Wisdom From Kammbia Book Review 124: The Way of the Writer by Charles Johnson

by | Apr 22, 2023 | Charles Johnson, Marion's Favorite Books, Marion's Favorites, Marion's Reading Life Blog, Nonfiction, Writing | 0 comments

As a writer, I have always been curious how other writers practice their craft, what they read, and how they conduct business. I believe you can learn a lot from other writers that are further down the writer’s journey than you are.  Charles Johnson’s The Way of the Writer provides a practical and inspiring guide about his writing journey as a fiction writer, book reviewer, and creative writing professor for nearly five decades.

The Way of the Writer is divided into six sections covering his apprenticeship of writing six novels before his first novel, Faith and the Good Thing, got published in 1974 to his writing process (he is a three draft writer and revises constantly before turning the manuscript into his editor) to having the late John Gardner (author of Grendel) as a mentor and the importance of that relationship. Johnson continues in the second half of the book about the dualistic responsibilities of being a writer-teacher. Also, he discusses the practicalities of being a literary fiction writer and the business aspects of it.  He finishes the book with a section about the connection between philosophy and literature. Johnson is a Buddhist and believes that spiritual practice has grounded his work and writers should have a spiritual foundation for their creativity.

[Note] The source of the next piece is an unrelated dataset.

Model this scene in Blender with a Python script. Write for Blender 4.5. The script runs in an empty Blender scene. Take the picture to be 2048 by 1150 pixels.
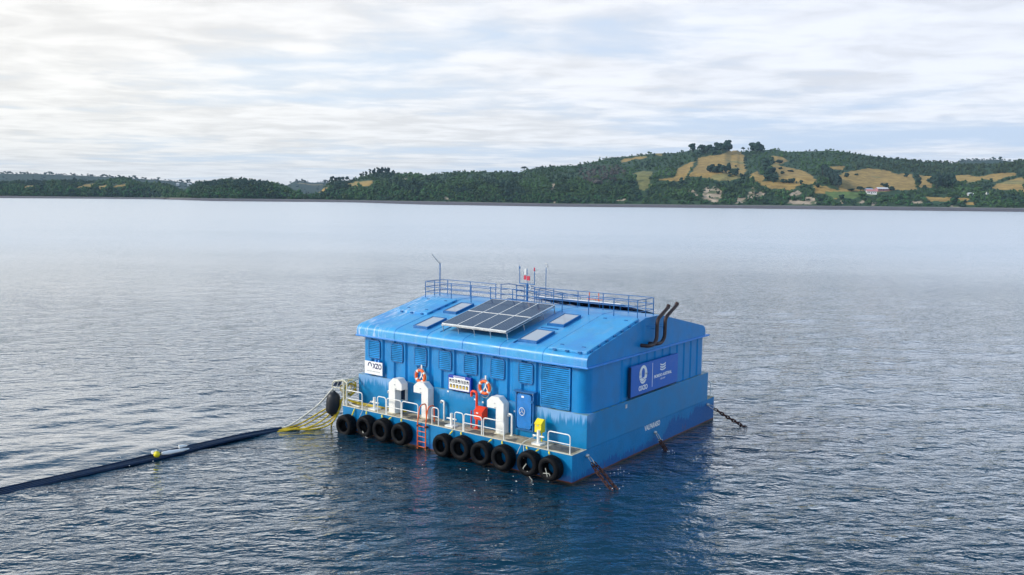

There are some books as a reader you know will become highlighter books.  The Way of the Writer is that type of book for me. However, I will add that his perspective comes from a traditional publishing aspect of the business and he does place literary fiction above genre fiction in terms of its artistic qualities. Johnson’s writing in The Way of the Writer provides wisdom for writers who are pursuing it as a craft, and I recommend it to all writers, regardless of genre.

This amalgamation of quotes taken from the last section of the book, Philosophy and the Writer, drives home the point of what it means to write well:

“To write well. You need to have an open, inquisitive mind, one eager to learn what others have reported down through the ages on the very human question you are trying to clarify. Writing does not take place in a historical vacuum. If one hopes to make an artistic or intellectual contribution to Western literature, it follows that one should know what has come before, that is, what one is making a contribution to, and what our predecessors have thought and achieved.  Writing well is thinking well.”

Indeed.  Well done, Charles Johnson.